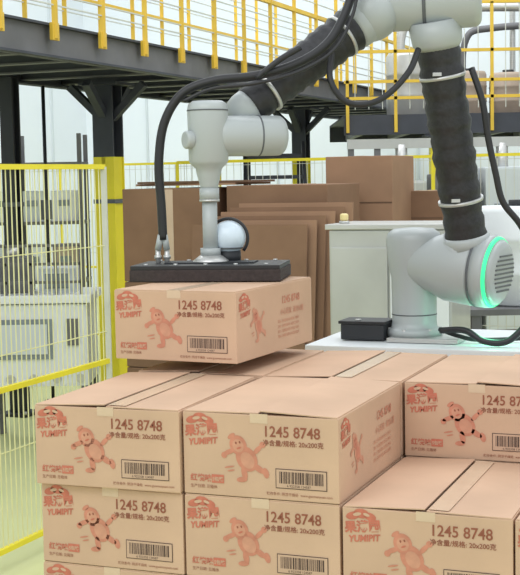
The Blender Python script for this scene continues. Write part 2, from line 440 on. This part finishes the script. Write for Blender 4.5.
# ------------------------------------------------------------------ fences
def fence(name, p, q, top, mw, mr, step=.05, hstep=.4, post=1.2, rails=(.76,), zb=.1, pm=None):
    b = B(); p, q = Vector(p), Vector(q); d = (q-p); L = d.length; d.normalize(); pm = pm or mr
    n = int(L/step)
    for i in range(n+1):
        x = p+d*(i*step); b.beam((x.x,x.y,zb), (x.x,x.y,top), .0045, .0045, mw)
    z = zb
    while z < top:
        b.beam((p.x,p.y,z), (q.x,q.y,z), .004, .004, mw); z += hstep
    for z in (zb, top)+tuple(rails):
        b.beam((p.x,p.y,z), (q.x,q.y,z), .022, .022, mr)
    k = max(1, round(L/post))
    for i in range(k+1):
        x = p+d*(L*i/k); b.beam((x.x,x.y,0), (x.x,x.y,top), .026, .026, pm); b.box((x.x,x.y,.005), (.12,.12,.01), pm)
    return b.done(name)
fence('safety_fence', (-1.60,3.95,0), (-.715,6.05,0), 1.665, WIRE, YEL, step=.036, post=1.16, pm=WIREW)
fence('rear_safety_fence', R(-2.95,6.3), R(3.2,6.3), 1.73, WIREW, YEL, step=.06, post=2)
fence('side_safety_fence', R(-6.8,8.2), R(-3.4,8.2), 1.75, WIREW, YEL, step=.06, post=1.7)
fence('mesh_partition', R(1.0,7.4), R(5.2,7.4), 2.0, WIREW, WIREW, step=.08, post=1.5, rails=(1.2,))

# ------------------------------------------------------------------ background cartons
def bigbox(name, c, s, m, rz=TH):
    b = B(); x, y, z = s
    b.box((0,0,z/2), (x,y,z), m, bevel=.006)
    b.box((0,-y/2-.0008,z/2), (.05,.0016,z*.98), TAPE) if random.random() < .2 else b.box((0,-y/2-.0008,z*.5), (x*.98,.0016,.008), SEAM)
    b.box((0,0,z+.001), (.06,y,.002), TAPE)
    b.textm('易碎', z*.16, Matrix.Translation((x*.2,-y/2-.002,z*.15)) @ Matrix.Rotation(math.pi/2,4,'X'), SEAM)
    o = b.done(name, center=False); o.location = c; o.rotation_euler = (0,0,rz); return o
def P(x, y, z=0.): return Vector((x, y, z))
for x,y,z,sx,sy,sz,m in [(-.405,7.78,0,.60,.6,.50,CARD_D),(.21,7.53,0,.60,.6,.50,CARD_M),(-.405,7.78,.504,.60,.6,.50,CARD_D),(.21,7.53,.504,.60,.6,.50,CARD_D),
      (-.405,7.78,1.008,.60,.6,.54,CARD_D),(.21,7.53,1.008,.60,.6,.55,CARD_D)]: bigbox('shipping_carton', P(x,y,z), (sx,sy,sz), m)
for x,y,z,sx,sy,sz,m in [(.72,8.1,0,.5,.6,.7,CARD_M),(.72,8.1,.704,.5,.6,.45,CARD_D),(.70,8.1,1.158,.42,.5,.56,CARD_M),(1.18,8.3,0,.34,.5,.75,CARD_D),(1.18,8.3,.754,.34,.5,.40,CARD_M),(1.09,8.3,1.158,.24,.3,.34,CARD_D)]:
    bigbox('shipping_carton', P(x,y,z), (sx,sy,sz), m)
b = B()
for i in range(6):
    M = Matrix.Rotation(TH,3,'Z') @ Matrix.Rotation(math.radians(-7),3,'X')
    b.box(P(.17-i*.05, 7.03-i*.03, .735-.012*i), (.66,.012,1.46-.02*i), (CARD_M, CARD_D)[i % 2], M=M)
b.done('cardboard_sheet_bundle')
b = B()
b.box(P(-.32,7.74,1.569), (.64,.5,.012), CARD_M, rz=TH-.06); b.box(P(-.30,7.72,1.582), (.68,.5,.012), SEAM, rz=TH+.05)
b.done('cardboard_sheet')

# ------------------------------------------------------------------ steel cabinet
b = B(); cx, cy = .67, 6.15
def C(x, y, z): return Vector((cx, cy, z))+NV*x+DV*y
b.box(C(0,0,.72), (.58,.40,1.26), STEELM, rz=TH, bevel=.008)
b.box(C(0,0,1.365), (.61,.43,.025), STEEL, rz=TH, bevel=.004)
for s in (-1,1):
    b.box(C(s*.142,-.206,.70), (.272,.014,1.14), (STEELM,WHITE)[s > 0], rz=TH, bevel=.004)  # right door white: lighter reflection on the steel put into its colour
    b.box(C(s*.03,-.22,.85), (.012,.02,.14), BLK, rz=TH)
    for y in (-.14,.14): b.cyl(C(s*.22,y,0), C(s*.22,y,.09), .025, RUB)
b.box(C(.14,-.215,1.12), (.10,.004,.12), PANEL, rz=TH)
b.cyl(C(-.24,-.12,1.377), C(-.24,-.12,1.39), .024, STEEL); b.rcyl(C(-.24,-.12,1.39), C(-.24,-.12,1.425), .020, ORNG, e=.010)
b.done('steel_control_cabinet')

def drum(b, x, y, z, r, h, m):
    b.lathe((x,y,z), (0,0,1), [(0,r*.95),(.01,r),(h*.30,r),(h*.32,r*1.03),(h*.35,r),(h*.64,r),(h*.66,r*1.03),(h*.69,r),(h-.03,r),(h-.01,r*.94),(h,r*.9)], m, 32)
    b.cyl((x,y,z+h), (x,y,z+h+.03), r*.3, BLK)
b = B(); drum(b, 1.36, 6.7, .932, .24, .50, WHITE); b.done('white_plastic_drum')
b = B()
for x in (1.07,1.70):
    for y in (6.42,6.98): b.beam((x,y,0),(x,y,.90), .05,.05, MGREY)
b.box((1.385,6.7,.915), (.70,.64,.03), MGREY); b.box((1.385,6.7,.30), (.64,.56,.03), MGREY)
b.box((1.385,6.45,.62), (.5,.06,.4), BEIGE, bevel=.01); b.box((1.385,6.7,.50), (.5,.4,.36), WHITE, bevel=.01)
b.done('drum_stand')
b = B()
for x in (1.7,3.0):
    for y in (7.6,8.2): b.beam((x,y,0),(x,y,1.95), .05,.05, MGREY)
for z in (.3,.9,1.35,1.75): b.box((2.35,7.9,z), (1.36,.64,.03), MGREY)
for i in range(12):
    zz = (.315,.915,1.365)[i % 3]; xx = 1.86+(i//3)*.31
    b.box((xx,7.8,zz+.12), (.24,.4,random.uniform(.2,.26)), random.choice((CARD_M,WHITE,BEIGE,PANEL)), bevel=.008)
b.done('storage_rack')

# far mezzanine (right)
b = B(); y0 = 12.0
b.box((2.6,y0,2.06), (3.6,.05,.18), DGREY); b.box((2.6,y0+1.2,2.14), (3.6,2.4,.02), DGREY)
for i in range(8): b.box((1.0+i*.46,y0+1.2,2.06), (.06,2.3,.14), MGREY)
b.box((2.6,y0+2.4,2.06), (3.6,.05,.18), DGREY)
for i in range(9): b.beam((.83+i*.44,y0-.04,1.99),(.83+i*.44,y0-.04,3.15), .028,.028, YELD)
for z in (2.30,2.45,2.72,3.15): b.beam((.8,y0-.04,z),(4.4,y0-.04,z), .028,.028, YELD)
for i in range(28): b.beam((.9+i*.125,y0-.04,2.2),(.9+i*.125,y0-.04,3.15), .007,.007, WIREW)
b.done('far_mezzanine_platform')
for x, r, h, m in ((1.45,.2,.6,STEELM),(2.05,.16,.42,BEIGE),(2.42,.18,.40,BEIGE),(2.85,.2,.7,STEELM),(3.3,.2,.5,WHITE)):
    b = B(); drum(b, x, y0+.6, 2.152, r, h, m); b.done('mixing_tank')
b = B()
b.tube([(1.45,y0+.95,2.16),(1.45,y0+.95,3.0),(1.8,y0+.95,3.2),(2.85,y0+.95,3.2),(2.95,y0+.95,3.0),(2.95,y0+.95,2.16)], .045, STEEL)
b.tube([(2.1,y0+1.2,2.16),(2.1,y0+1.2,2.9),(2.4,y0+1.2,3.05),(3.4,y0+1.2,3.05),(3.5,y0+1.2,2.9),(3.5,y0+1.2,2.16)], .035, MGREY)
for x in (1.75,2.6,3.15): b.tube([(x,y0+1.3,2.16),(x,y0+1.3,2.8),(x,y0+1.3,3.9)], .03, STEEL)
b.done('process_piping')
for cxx in (1.66, 3.6):
    b = B()
    b.box((cxx,y0+.1,.95), (.13,.13,1.86), YEL, bevel=.006); b.box((cxx,y0+.1,1.915), (.13,.13,.07), DGREY); b.box((cxx,y0+.1,.01), (.25,.25,.02), YEL)
    b.box((cxx,y0+.1,1.955), (.24,.24,.02), DGREY)
    b.done('yellow_support_post')
b = B()
for i in range(6):
    b.box((1.2+i*.42,10.9,.9+.0), (.36,.5,1.3+.10*(i % 3)), (STEELM,MGREY,PANEL,MGREY,BEIGE,STEELM)[i], bevel=.02)
    b.box((1.2+i*.42,10.64,1.2), (.22,.02,.3), GLASS); b.cyl((1.2+i*.42,10.9,1.55),(1.2+i*.42,10.9,1.85), .05, STEEL)
    for s in (-1,1): b.cyl((1.2+i*.42+s*.12,10.9,0),(1.2+i*.42+s*.12,10.9,.27), .03, BLK, seg=10)
b.beam((.75,10.9,1.86),(3.6,10.9,1.86), .08,.08, STEELM)
b.beam((.75,10.9,1.62),(1.2,10.9,1.62), .06,.06, MGREY)
for x in (.78, 1.0): b.beam((x,10.9,0),(x,10.9,1.82), .05,.05, MGREY)
b.box((.89,10.9,1.70), (.26,.3,.10), STEELM, bevel=.01)
b.done('process_line')

# stairs
b = B(); sy = .75
for i in range(9):
    b.box((.16,10.0+sy+i*.22,.2+i*.2), (.52,.24,.035), DGREY)
for s in (-1,1):
    b.beam((.16+s*.28,9.85+sy,.08),(.16+s*.28,11.85+sy,1.88), .03,.16, BLK)
b.box((.16,12.1+sy,1.8), (.60,.5,.05), DGREY)
for x in (-.10,.42): b.beam((x,12.25+sy,0),(x,12.25+sy,1.78), .06,.06, BLK)
b.done('steel_staircase')

# ------------------------------------------------------------------ left machinery
b = B(); mx, my = -1.37, 8.0
b.box((mx,my,.62), (.66,.5,.50), WHITE, bevel=.02)
b.box((mx,my,.90), (.72,.56,.05), WHITE, bevel=.01)
b.box((mx-.06,my-.256,.66), (.36,.014,.24), GLASS); b.box((mx-.06,my-.262,.66), (.30,.012,.18), PANEL); b.box((mx+.24,my-.258,.70), (.07,.016,.16), MGREY)
for i in range(5): b.cyl((mx-.28+i*.14,my-.26,.42),(mx-.28+i*.14,my-.20,.42), .028, STEEL, seg=12)
for s in (-1,1):
    for t in (-1,1): b.beam((mx+s*.30,my+t*.22,0),(mx+s*.30,my+t*.22,.38), .05,.05, MGREY)
for s in (-1,-.5,0,.5,1): b.beam((mx+s*.30,my-.24,.92),(mx+s*.30,my-.24,1.22), .016,.016, MGREY)
for z in (1.0,1.11,1.22): b.beam((mx-.31,my-.24,z),(mx+.31,my-.24,z), .016,.016, MGREY)
b.box((mx+.14,my-.05,1.00), (.22,.2,.16), PANEL, bevel=.01); b.box((mx+.14,my-.155,1.0), (.14,.012,.09), GLASS)
b.box((mx-.16,my+.02,1.03), (.24,.26,.22), MGREY, bevel=.01); b.cyl((mx-.16,my,1.14),(mx-.16,my,1.20), .05, STEEL)
b.done('packing_machine')
b = B()   # tall shelving against the left side, partly seen through the fence
sx0, sy0 = -2.05, 11.2
for x in (-.55,0,.55):
    for y in (-.2,.2): b.beam((sx0+x,sy0+y,0),(sx0+x,sy0+y,2.0), .035,.035, MGREY)
for z in (.25,.75,1.25,1.75): b.box((sx0,sy0,z), (1.14,.44,.025), MGREY)
for i in range(12):
    z = (.2625,.7625,1.2625)[i % 3]; x = sx0-.41+(i//3)*.27
    h = .22+.04*((i*5) % 3)
    b.box((x,sy0-.02,z+h/2), (.21,.32,h), (PANEL,WHITE,BEIGE,WHITE)[i % 4], bevel=.006); b.box((x,sy0-.184,z+h*.6), (.10,.008,.05), GLASS)
b.done('parts_shelf')
b = B(); mx = -2.15; my = 8.1
b.box((mx,my,.55), (.5,.5,.9), PANEL, bevel=.02); b.box((mx,my-.26,.75), (.3,.02,.25), MGREY)
b.box((mx,my,.05), (.44,.44,.1), BLK); b.cyl((mx,my-.1,1.0),(mx,my-.1,1.5), .02, STEEL); b.cyl((mx,my-.14,1.55),(mx,my-.08,1.55), .12, WHITE)
b.done('electrical_cabinet')
b = B(); x, y = -1.52, 9.35
b.cyl((x,y,0),(x,y,2.28), .013, BLK, seg=10); b.box((x,y,.008), (.12,.12,.016), BLK); b.box((x,y-.03,1.4), (.08,.05,.14), RDARK); b.done('cable_conduit')
b = B()
b.box((-1.72,6.3,.45), (.30,.4,.86), WHITE, bevel=.02); b.box((-1.72,6.09,.55), (.2,.02,.4), PANEL); b.box((-1.72,6.3,.01), (.26,.36,.02), BLK)
b.cyl((-1.72,6.3,.88),(-1.72,6.3,1.30), .015, BLK); b.box((-1.70,6.27,1.36), (.16,.04,.14), RDARK, bevel=.01)
b.done('operator_console')

# ------------------------------------------------------------------ light
w = bpy.data.worlds.new('World'); scene.world = w; w.use_nodes = True
w.node_tree.nodes['Background'].inputs['Color'].default_value = (.92,.97,1,1)
w.node_tree.nodes['Background'].inputs['Strength'].default_value = 1.12
def area(name, loc, tgt, size, e, col=(1,1,1)):
    l = bpy.data.lights.new(name, 'AREA'); l.shape = 'RECTANGLE'; l.size, l.size_y = size; l.energy = e; l.color = col
    o = bpy.data.objects.new(name, l); scene.collection.objects.link(o); o.location = loc
    o.rotation_euler = (Vector(tgt)-Vector(loc)).to_track_quat('-Z','Y').to_euler()
area('added_overhead_front', (-1.5,1.0,4.8), (0,4,1), (4,2), 80, (1,1,.99))  # area light added overhead for soft light, no ceiling lamp in view
area('added_overhead_mid', (2.0,6.0,6.0), (.5,5,0), (4,3), 90)  # second added area light, out of view
area('added_overhead_back', (-1,11.5,7.0), (-1,14,1), (8,3), 420, (.95,.98,1))  # added area light aimed at the rear wall, no visible source
gl = bpy.data.lights.new('status_glow', 'POINT'); gl.energy = .6; gl.color = (.2,1,.55); gl.shadow_soft_size = .03
g = bpy.data.objects.new('status_glow', gl); scene.collection.objects.link(g); g.location = S0+SV*.30+Vector((0,-.06,-.20))
cam = bpy.data.cameras.new('Camera'); co = bpy.data.objects.new('Camera', cam); scene.collection.objects.link(co)
co.location = (0,0,1.603)
co.rotation_euler = (Matrix.Rotation(math.radians(90-4.85),3,'X') @ Matrix.Rotation(math.radians(-1.1),3,'Z')).to_euler()
cam.sensor_fit = 'HORIZONTAL'; cam.sensor_width = 36; cam.lens = 90; cam.clip_end = 200
scene.camera = co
========================
What needs to be done →
Begin at the top of the material above and output each line exactly, stopping after the line that holds "step=.08, post=1.5, rails=(1.2,))". Leave out pictures.

Response →
The Blender Python script for this scene continues. Write part 2, from line 440 on. This part finishes the script. Write for Blender 4.5.
# ------------------------------------------------------------------ fences
def fence(name, p, q, top, mw, mr, step=.05, hstep=.4, post=1.2, rails=(.76,), zb=.1, pm=None):
    b = B(); p, q = Vector(p), Vector(q); d = (q-p); L = d.length; d.normalize(); pm = pm or mr
    n = int(L/step)
    for i in range(n+1):
        x = p+d*(i*step); b.beam((x.x,x.y,zb), (x.x,x.y,top), .0045, .0045, mw)
    z = zb
    while z < top:
        b.beam((p.x,p.y,z), (q.x,q.y,z), .004, .004, mw); z += hstep
    for z in (zb, top)+tuple(rails):
        b.beam((p.x,p.y,z), (q.x,q.y,z), .022, .022, mr)
    k = max(1, round(L/post))
    for i in range(k+1):
        x = p+d*(L*i/k); b.beam((x.x,x.y,0), (x.x,x.y,top), .026, .026, pm); b.box((x.x,x.y,.005), (.12,.12,.01), pm)
    return b.done(name)
fence('safety_fence', (-1.60,3.95,0), (-.715,6.05,0), 1.665, WIRE, YEL, step=.036, post=1.16, pm=WIREW)
fence('rear_safety_fence', R(-2.95,6.3), R(3.2,6.3), 1.73, WIREW, YEL, step=.06, post=2)
fence('side_safety_fence', R(-6.8,8.2), R(-3.4,8.2), 1.75, WIREW, YEL, step=.06, post=1.7)
fence('mesh_partition', R(1.0,7.4), R(5.2,7.4), 2.0, WIREW, WIREW, step=.08, post=1.5, rails=(1.2,))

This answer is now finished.